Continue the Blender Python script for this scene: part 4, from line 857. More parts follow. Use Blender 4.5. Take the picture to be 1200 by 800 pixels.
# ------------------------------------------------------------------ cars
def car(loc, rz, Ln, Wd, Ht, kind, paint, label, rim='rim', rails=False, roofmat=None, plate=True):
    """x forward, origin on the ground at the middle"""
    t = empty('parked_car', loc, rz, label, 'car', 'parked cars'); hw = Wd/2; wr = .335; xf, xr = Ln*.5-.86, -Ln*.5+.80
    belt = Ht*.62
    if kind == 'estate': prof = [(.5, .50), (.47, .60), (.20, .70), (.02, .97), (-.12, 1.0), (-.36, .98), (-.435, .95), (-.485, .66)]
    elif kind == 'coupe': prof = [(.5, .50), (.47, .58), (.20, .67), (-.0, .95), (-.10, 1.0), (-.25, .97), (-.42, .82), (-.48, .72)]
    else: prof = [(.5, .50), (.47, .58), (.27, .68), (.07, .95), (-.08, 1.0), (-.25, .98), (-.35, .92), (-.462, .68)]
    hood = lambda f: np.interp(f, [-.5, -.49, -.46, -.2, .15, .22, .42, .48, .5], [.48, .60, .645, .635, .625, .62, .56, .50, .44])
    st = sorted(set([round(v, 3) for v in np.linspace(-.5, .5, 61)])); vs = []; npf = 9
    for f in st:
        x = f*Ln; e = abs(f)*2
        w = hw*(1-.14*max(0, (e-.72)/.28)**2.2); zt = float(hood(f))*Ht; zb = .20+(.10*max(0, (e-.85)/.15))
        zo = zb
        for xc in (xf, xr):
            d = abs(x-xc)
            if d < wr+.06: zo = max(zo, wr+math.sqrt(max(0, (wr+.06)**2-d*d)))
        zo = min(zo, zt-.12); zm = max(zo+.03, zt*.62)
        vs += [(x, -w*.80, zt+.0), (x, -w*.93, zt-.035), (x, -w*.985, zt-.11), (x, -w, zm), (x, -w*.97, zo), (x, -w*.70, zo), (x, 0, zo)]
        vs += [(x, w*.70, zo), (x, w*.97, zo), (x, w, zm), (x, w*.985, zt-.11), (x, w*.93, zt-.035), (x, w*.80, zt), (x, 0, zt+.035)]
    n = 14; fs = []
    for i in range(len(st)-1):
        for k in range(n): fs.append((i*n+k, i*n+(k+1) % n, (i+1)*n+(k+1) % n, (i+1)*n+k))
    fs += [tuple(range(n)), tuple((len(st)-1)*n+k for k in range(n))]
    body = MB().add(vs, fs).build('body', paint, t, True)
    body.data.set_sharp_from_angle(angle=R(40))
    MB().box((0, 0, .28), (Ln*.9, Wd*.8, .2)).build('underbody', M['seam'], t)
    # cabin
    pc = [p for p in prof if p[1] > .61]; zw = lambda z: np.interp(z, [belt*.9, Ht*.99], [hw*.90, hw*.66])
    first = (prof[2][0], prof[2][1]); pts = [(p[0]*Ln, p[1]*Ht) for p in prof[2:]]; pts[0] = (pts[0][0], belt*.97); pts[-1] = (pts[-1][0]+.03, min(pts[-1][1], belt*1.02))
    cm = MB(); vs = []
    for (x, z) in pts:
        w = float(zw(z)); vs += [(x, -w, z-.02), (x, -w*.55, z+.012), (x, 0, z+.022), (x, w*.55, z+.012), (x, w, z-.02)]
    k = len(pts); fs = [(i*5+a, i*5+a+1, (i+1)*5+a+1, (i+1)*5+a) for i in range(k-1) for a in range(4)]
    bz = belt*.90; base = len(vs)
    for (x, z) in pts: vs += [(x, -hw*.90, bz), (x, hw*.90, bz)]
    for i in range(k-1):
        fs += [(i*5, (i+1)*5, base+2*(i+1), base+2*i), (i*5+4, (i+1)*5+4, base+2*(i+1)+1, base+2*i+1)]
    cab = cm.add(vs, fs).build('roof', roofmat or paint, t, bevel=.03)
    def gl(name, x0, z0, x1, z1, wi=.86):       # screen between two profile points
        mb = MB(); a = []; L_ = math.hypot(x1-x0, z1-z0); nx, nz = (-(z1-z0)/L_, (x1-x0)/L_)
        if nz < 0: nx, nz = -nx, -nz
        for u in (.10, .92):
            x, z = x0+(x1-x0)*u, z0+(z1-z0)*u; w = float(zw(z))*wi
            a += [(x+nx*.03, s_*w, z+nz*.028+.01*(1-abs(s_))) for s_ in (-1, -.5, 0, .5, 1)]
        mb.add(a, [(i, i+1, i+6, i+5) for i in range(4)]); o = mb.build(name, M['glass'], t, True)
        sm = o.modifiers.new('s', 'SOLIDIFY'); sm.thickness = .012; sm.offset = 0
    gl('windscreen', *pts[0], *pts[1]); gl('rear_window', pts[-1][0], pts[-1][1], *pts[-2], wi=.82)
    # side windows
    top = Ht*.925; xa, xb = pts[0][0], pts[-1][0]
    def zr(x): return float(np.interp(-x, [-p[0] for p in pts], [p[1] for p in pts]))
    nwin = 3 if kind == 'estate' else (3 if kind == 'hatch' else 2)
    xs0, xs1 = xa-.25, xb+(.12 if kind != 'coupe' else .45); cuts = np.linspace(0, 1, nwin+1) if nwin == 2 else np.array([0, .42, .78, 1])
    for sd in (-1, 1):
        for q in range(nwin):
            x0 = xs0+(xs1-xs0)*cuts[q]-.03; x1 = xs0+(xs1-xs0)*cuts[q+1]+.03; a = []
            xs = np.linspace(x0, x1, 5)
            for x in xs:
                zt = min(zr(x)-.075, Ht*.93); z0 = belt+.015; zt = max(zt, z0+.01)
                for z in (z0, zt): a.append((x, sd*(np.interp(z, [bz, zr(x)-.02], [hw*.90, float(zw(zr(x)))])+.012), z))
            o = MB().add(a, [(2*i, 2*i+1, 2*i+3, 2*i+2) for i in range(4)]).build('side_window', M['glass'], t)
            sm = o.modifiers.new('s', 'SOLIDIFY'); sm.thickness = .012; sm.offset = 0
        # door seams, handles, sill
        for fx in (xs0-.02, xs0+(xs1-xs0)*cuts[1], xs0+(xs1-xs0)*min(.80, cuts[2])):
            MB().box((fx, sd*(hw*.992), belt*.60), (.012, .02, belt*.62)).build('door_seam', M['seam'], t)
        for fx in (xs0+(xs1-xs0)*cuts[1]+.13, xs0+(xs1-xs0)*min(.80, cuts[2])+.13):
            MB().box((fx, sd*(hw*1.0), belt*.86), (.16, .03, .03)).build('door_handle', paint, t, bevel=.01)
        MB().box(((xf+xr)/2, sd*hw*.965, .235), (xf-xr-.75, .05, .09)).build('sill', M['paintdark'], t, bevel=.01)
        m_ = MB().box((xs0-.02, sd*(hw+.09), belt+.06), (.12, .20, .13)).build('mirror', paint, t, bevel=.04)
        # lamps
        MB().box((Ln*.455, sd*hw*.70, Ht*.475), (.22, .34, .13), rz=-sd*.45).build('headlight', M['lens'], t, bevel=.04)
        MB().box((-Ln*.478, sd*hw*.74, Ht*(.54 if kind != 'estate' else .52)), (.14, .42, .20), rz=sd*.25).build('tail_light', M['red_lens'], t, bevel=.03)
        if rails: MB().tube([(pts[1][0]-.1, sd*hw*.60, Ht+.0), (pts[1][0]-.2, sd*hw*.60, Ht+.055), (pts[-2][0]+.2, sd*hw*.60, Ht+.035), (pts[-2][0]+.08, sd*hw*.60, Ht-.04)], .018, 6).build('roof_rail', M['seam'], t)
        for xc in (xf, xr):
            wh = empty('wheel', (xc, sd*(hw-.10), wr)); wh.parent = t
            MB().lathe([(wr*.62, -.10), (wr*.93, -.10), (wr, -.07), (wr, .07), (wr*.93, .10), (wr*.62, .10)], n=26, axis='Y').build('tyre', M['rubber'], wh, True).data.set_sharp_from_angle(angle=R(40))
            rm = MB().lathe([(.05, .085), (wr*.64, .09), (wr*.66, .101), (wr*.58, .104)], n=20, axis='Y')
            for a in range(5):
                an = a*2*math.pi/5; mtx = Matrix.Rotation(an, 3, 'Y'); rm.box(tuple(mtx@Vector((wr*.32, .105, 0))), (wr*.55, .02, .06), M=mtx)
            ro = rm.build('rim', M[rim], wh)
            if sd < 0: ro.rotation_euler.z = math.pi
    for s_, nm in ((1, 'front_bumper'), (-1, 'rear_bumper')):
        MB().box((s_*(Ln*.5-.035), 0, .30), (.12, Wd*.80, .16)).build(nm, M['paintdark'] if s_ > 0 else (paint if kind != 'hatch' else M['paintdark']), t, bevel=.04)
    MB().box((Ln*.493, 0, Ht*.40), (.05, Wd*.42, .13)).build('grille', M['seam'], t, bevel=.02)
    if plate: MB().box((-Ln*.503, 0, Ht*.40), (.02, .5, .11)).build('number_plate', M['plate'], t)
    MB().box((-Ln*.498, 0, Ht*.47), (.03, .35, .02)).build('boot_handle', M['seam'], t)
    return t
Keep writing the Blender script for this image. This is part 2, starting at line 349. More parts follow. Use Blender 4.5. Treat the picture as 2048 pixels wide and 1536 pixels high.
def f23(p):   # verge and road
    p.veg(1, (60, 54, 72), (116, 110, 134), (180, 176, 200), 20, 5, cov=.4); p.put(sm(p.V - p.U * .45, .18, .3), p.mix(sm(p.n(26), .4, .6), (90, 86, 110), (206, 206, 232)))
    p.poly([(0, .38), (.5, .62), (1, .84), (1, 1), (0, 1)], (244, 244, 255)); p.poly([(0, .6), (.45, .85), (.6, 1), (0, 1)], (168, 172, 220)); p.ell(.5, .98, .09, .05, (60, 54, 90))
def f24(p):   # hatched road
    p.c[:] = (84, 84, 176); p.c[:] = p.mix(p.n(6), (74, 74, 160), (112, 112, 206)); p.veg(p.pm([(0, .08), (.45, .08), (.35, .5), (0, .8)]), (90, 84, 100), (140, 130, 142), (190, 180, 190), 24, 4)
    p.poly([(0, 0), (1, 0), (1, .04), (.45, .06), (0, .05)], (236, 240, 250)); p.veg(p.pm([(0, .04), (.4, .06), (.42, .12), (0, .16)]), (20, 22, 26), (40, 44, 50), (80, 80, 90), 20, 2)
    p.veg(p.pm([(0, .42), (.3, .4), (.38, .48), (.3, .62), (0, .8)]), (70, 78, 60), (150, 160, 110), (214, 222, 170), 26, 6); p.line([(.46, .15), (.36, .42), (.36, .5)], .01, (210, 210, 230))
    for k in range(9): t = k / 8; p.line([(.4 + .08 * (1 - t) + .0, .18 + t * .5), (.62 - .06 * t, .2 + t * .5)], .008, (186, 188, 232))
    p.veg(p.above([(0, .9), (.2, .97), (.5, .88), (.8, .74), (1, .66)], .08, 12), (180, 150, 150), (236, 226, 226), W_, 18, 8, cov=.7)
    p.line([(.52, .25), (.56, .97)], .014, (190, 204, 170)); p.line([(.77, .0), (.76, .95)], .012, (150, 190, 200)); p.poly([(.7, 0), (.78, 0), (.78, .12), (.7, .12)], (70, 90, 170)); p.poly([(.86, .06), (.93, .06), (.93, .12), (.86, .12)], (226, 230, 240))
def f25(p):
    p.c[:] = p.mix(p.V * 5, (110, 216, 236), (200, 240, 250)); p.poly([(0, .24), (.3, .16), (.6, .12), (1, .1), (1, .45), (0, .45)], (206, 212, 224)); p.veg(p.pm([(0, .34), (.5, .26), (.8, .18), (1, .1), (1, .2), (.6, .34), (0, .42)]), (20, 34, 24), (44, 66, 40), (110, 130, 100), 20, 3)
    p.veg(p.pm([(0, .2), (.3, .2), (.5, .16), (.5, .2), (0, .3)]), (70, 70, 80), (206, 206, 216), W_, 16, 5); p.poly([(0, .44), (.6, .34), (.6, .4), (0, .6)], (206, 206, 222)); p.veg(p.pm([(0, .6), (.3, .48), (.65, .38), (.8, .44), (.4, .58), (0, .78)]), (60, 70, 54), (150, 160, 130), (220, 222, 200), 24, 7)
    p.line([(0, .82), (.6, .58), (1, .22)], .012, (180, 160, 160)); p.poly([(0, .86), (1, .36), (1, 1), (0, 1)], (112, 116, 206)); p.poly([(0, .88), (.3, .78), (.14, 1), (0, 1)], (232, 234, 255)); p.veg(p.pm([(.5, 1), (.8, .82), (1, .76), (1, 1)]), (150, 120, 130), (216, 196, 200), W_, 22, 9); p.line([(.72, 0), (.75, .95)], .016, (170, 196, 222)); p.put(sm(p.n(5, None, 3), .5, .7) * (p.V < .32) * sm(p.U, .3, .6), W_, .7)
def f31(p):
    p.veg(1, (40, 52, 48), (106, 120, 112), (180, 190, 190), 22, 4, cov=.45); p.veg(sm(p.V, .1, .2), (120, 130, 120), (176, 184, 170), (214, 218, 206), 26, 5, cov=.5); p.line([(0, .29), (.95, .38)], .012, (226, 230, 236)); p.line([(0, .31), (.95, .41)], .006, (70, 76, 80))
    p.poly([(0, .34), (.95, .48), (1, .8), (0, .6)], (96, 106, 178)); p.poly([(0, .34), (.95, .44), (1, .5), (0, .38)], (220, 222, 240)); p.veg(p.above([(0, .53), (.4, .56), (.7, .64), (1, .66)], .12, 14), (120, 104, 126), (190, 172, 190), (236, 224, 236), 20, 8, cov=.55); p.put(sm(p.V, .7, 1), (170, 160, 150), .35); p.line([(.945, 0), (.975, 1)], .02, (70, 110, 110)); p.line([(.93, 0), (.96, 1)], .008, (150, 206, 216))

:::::

▶ **Given task**: Of all the lines in the listing above, how many contain the word "part"? Answer with the number alone.

▶ **Task answer**: 2